Start Supplied material
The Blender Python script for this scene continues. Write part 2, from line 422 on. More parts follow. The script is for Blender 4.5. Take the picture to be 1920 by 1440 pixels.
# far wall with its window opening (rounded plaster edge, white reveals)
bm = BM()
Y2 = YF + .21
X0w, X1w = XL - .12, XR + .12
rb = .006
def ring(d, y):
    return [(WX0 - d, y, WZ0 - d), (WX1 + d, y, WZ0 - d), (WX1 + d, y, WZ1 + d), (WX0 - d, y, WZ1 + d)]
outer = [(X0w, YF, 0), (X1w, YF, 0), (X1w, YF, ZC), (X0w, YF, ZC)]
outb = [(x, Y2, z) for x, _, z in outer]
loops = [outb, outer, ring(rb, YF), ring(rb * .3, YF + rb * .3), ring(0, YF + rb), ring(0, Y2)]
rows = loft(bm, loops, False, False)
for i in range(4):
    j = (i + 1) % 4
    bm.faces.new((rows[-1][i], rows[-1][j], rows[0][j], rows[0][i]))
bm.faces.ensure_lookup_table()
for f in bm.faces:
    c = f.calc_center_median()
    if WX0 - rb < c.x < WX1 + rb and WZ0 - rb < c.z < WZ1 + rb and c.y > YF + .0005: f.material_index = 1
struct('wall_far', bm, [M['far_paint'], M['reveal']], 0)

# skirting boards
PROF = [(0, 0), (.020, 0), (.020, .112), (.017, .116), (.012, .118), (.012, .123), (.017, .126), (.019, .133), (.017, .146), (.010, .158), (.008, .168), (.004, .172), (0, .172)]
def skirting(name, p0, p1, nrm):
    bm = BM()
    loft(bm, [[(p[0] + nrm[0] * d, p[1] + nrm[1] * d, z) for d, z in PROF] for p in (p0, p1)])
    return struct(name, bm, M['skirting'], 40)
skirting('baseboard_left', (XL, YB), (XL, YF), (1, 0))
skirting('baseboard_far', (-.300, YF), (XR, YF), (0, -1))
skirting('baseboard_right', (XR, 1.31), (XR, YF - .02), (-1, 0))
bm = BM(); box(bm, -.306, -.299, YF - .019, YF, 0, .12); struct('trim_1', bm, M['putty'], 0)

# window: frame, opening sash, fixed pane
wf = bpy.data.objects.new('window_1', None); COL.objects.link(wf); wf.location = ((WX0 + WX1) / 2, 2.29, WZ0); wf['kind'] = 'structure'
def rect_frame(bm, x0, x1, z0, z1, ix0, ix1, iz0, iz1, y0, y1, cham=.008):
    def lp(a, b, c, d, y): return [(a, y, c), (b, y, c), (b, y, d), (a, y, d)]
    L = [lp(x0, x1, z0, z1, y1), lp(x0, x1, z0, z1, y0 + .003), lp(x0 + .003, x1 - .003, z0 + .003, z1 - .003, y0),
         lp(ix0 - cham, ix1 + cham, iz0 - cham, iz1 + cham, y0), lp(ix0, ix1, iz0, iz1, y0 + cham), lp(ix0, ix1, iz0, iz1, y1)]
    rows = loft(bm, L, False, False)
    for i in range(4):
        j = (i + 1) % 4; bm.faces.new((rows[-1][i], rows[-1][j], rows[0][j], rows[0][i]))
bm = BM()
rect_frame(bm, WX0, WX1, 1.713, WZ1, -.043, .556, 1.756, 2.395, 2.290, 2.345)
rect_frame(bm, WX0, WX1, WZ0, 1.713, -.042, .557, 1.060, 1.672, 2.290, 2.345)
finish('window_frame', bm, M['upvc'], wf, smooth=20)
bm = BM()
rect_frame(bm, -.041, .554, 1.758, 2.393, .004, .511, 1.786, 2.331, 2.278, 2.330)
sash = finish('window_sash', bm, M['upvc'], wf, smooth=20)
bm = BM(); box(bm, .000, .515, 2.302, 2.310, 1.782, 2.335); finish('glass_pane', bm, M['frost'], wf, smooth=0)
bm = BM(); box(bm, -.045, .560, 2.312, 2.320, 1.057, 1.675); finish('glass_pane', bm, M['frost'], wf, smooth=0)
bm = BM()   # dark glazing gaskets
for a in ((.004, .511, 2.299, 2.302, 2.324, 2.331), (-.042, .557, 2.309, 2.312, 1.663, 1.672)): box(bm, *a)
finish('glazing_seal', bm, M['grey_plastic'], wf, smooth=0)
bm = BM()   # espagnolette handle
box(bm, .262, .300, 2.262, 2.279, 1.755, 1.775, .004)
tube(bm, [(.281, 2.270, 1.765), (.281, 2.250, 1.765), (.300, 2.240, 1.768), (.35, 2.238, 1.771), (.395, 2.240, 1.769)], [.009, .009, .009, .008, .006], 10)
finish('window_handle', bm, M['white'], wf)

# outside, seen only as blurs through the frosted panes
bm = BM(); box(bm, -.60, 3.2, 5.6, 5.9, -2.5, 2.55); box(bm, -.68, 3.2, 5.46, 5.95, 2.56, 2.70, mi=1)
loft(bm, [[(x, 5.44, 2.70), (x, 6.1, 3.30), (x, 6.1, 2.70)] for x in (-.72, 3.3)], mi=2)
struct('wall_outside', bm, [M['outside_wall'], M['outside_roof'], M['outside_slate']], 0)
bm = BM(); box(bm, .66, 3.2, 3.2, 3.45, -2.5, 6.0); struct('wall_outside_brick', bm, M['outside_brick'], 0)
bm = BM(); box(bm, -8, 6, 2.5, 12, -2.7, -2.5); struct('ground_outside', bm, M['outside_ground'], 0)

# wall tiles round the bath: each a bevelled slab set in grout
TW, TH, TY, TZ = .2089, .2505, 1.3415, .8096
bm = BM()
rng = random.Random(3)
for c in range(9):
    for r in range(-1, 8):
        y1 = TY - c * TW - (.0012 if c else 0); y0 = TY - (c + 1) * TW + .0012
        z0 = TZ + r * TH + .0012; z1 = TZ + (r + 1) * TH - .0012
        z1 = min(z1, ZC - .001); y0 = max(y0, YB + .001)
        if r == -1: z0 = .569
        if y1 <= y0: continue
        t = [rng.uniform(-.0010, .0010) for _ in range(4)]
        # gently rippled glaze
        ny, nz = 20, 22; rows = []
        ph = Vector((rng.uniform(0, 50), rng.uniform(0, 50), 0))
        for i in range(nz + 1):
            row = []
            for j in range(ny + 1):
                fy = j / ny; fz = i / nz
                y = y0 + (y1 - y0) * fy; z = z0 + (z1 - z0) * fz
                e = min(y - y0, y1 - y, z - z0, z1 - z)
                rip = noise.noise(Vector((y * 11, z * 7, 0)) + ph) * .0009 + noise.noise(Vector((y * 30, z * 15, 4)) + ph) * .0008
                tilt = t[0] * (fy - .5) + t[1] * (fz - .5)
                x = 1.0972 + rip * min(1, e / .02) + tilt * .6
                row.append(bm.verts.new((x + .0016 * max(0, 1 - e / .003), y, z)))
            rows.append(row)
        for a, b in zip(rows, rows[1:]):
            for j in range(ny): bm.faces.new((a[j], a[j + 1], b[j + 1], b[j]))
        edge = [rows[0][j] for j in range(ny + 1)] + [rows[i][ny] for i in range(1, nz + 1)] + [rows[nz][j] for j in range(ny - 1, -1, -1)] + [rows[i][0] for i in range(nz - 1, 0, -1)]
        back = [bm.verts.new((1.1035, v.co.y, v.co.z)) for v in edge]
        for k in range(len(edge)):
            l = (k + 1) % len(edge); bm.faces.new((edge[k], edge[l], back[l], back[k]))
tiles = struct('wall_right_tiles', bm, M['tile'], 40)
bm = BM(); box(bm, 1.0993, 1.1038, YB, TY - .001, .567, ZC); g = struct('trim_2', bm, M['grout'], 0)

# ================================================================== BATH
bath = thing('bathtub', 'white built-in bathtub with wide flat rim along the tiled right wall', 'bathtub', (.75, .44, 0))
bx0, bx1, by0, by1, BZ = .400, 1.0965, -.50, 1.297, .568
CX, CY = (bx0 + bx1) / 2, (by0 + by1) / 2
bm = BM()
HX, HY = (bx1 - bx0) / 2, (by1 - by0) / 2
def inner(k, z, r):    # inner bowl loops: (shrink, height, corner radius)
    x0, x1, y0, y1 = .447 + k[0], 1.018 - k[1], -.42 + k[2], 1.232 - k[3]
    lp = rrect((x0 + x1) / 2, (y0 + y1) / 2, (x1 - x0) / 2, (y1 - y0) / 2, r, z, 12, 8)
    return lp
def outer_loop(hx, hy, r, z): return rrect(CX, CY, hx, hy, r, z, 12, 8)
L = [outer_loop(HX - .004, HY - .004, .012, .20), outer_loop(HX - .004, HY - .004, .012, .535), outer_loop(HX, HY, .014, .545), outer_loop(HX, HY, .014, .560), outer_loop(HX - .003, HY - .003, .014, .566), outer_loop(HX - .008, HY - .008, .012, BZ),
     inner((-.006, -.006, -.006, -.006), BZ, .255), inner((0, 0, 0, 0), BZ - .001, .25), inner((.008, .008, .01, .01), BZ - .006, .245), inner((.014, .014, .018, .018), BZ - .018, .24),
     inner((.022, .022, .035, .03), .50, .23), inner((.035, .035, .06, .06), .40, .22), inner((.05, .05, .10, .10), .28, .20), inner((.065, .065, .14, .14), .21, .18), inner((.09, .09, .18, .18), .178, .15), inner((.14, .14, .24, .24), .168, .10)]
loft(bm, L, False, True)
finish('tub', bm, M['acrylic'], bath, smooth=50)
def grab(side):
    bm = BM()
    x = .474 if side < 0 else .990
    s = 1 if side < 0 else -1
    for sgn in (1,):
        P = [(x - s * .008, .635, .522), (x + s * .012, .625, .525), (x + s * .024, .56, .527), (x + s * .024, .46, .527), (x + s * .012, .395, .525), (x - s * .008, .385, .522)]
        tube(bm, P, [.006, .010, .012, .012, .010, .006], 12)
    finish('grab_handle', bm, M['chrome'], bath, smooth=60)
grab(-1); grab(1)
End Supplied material
From the opening line of the data above through the line that contains "struct('wall_far', bm, [M['far_paint'], M['reveal']], 0)", please print each line as it stands and only those lines.

» Result of this task
The Blender Python script for this scene continues. Write part 2, from line 422 on. More parts follow. The script is for Blender 4.5. Take the picture to be 1920 by 1440 pixels.
# far wall with its window opening (rounded plaster edge, white reveals)
bm = BM()
Y2 = YF + .21
X0w, X1w = XL - .12, XR + .12
rb = .006
def ring(d, y):
    return [(WX0 - d, y, WZ0 - d), (WX1 + d, y, WZ0 - d), (WX1 + d, y, WZ1 + d), (WX0 - d, y, WZ1 + d)]
outer = [(X0w, YF, 0), (X1w, YF, 0), (X1w, YF, ZC), (X0w, YF, ZC)]
outb = [(x, Y2, z) for x, _, z in outer]
loops = [outb, outer, ring(rb, YF), ring(rb * .3, YF + rb * .3), ring(0, YF + rb), ring(0, Y2)]
rows = loft(bm, loops, False, False)
for i in range(4):
    j = (i + 1) % 4
    bm.faces.new((rows[-1][i], rows[-1][j], rows[0][j], rows[0][i]))
bm.faces.ensure_lookup_table()
for f in bm.faces:
    c = f.calc_center_median()
    if WX0 - rb < c.x < WX1 + rb and WZ0 - rb < c.z < WZ1 + rb and c.y > YF + .0005: f.material_index = 1
struct('wall_far', bm, [M['far_paint'], M['reveal']], 0)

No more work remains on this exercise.